10. After purging the world of all things Hairy Pooper, pet your cat. He hasn't been getting that much love after your all-consuming hatred for Hairy Pooper and he needs attention.

Friday, July 6, 2007

List Three.

A list of things that too often have lists made for them:

1. Groceries
2. Things to do
3. Censuses
4. Countdowns
5. Your Netflix queue
6. Endangered species
7. Phone call bills
8. Recipes
9. Address books
10. Christmas letters to Santa

Thursday, July 5, 2007

List Two.

A list of fruits to buy at the grocery story that will confuse your cashier:

1. Cherimoya
2. Passionfruit
3. Pomelo
4. Lychee
5. Rambutan
6. Physalis
7. Feijoa
8. Durian
9. Horned melon
10. Mangosteen

Tuesday, July 3, 2007

List One.

A list of things to call your cat (preferably large & male) that are really cute:

1. Furpants
2. Senor Fuzzface
3. Sir Tail-A-Lot
4. King of All Meows
5. Captain Fluffpower
6. Doctor McFurrykins
7. Chief Poops-In-Box
8. Colonel Darling-Soft
9. Lieutenant Fatness
10. The Purr Master

ABOUT THIS BLOG

Everyone likes lists, right?

Well.

A list of people that don't like lists:

1. Casper, the Friendly Ghost - in Ghostland, there's no internet, ability to hold a pen & write on paper, and the memory is too fleeting to hold for terribly long.
2. Archie - He can only get up to two because it's always between Veronica or Betty and boy, does he not like saying who gets the first spot.
3. Napoleon - not the one that you are thinking, but the third.
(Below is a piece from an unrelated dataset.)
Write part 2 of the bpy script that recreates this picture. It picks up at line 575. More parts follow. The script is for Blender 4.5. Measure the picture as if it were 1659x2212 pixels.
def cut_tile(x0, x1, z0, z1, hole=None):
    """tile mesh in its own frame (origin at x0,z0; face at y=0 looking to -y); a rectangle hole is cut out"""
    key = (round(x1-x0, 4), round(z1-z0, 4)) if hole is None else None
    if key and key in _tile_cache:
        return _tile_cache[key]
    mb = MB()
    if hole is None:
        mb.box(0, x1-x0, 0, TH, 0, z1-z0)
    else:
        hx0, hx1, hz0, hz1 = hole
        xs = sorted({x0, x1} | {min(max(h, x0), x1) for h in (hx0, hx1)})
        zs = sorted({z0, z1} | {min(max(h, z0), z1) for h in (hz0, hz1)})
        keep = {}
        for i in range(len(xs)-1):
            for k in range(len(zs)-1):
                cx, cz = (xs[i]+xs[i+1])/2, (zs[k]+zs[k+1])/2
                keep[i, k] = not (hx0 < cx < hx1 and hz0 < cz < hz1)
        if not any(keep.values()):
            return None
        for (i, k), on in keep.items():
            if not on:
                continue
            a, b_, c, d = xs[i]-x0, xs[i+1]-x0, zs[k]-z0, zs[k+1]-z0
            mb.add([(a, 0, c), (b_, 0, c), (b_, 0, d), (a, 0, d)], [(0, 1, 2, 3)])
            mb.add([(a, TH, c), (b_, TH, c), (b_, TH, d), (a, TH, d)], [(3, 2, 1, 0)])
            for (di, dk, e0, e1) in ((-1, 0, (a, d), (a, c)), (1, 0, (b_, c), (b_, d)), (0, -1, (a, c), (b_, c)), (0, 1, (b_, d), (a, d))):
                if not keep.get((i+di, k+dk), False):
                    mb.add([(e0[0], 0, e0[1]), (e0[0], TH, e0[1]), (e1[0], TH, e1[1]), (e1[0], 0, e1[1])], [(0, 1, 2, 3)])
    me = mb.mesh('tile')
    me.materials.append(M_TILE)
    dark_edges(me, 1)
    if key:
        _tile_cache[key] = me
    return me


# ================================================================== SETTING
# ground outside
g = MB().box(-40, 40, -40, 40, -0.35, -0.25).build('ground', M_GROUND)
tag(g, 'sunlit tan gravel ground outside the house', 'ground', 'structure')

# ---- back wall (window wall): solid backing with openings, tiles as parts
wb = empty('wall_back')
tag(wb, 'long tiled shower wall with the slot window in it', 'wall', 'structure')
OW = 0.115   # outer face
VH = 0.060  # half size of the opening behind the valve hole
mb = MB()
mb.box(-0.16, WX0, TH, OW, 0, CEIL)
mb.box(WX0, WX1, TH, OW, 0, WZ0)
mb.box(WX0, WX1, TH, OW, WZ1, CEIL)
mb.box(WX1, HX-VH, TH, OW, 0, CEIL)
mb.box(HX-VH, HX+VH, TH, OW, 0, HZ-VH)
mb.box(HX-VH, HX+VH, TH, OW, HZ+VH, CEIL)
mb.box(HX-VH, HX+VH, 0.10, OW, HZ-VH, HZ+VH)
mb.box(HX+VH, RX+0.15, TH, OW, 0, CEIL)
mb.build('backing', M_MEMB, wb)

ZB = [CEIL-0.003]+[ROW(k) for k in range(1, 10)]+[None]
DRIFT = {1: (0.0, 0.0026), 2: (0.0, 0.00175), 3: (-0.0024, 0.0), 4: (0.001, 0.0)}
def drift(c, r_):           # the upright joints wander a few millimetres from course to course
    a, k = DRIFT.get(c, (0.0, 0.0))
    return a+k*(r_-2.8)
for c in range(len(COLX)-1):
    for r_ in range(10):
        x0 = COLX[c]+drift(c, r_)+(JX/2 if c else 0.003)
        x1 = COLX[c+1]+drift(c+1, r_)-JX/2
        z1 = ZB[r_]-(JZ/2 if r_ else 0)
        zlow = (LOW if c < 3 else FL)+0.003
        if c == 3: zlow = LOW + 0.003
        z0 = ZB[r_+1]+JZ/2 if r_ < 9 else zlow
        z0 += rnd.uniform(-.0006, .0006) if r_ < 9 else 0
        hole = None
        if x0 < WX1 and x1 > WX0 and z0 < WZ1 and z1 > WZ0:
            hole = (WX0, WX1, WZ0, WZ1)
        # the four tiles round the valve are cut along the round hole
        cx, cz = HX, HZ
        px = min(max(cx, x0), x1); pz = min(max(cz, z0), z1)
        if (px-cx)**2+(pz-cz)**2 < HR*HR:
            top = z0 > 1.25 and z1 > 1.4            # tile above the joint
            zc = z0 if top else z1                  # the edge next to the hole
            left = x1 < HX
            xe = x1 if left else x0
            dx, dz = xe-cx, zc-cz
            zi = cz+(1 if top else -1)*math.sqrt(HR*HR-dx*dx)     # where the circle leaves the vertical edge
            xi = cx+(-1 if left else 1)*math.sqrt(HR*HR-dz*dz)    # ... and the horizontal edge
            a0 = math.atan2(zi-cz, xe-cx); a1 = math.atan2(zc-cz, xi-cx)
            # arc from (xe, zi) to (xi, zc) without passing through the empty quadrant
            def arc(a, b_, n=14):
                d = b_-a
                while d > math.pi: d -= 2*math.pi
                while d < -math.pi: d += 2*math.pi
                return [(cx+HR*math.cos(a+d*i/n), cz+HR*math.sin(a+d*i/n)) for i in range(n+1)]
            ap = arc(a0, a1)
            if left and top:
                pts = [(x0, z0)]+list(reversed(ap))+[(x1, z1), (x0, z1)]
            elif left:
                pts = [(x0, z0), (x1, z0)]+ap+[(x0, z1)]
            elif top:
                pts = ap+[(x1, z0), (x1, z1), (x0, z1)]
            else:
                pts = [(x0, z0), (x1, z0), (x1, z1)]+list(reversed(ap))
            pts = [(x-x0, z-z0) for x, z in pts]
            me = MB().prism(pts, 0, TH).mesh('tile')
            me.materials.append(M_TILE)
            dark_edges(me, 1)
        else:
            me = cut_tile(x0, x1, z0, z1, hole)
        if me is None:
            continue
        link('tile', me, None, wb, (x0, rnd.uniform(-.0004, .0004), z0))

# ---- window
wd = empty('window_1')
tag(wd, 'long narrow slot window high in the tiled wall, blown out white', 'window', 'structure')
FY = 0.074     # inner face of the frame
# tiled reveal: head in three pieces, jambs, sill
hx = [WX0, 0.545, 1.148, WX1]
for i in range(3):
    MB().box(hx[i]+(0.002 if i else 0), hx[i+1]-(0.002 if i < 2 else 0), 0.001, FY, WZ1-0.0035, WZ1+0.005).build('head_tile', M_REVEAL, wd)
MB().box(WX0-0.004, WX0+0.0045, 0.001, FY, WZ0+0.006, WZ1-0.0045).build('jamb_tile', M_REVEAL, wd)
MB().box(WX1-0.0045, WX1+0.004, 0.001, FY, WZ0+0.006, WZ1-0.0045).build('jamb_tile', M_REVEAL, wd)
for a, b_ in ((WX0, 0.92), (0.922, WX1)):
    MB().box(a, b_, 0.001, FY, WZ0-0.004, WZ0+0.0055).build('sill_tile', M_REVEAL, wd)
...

His hatred of lists is often called "The Napoleon III Complex."
4. Bono - if he is not number one, even if the the list is "Who Has The Dumbest Sunglasses," he gets cranky.
5. The Grim Reaper - everyone always wants to know when they are going to die and in what order and frankly, that takes the fun out of it.
6. James McCutcheon - some guy in Idaho whose mother was killed by a list.
7. Christopher Columbus - really, he only hates shopping lists. He usually forgets oranges and that makes his wife mad.
8. Franz Liszt - this one is self explanatory.
9. Captain Kirk - they just have no use in the future.
10. Pluto - he never got over why Goofy is a dog but gets to act as a human... so what's the compelling argument to make a list if no one thinks that you're a person?

These are the only people that don't like lists. Be happy you are not one of them!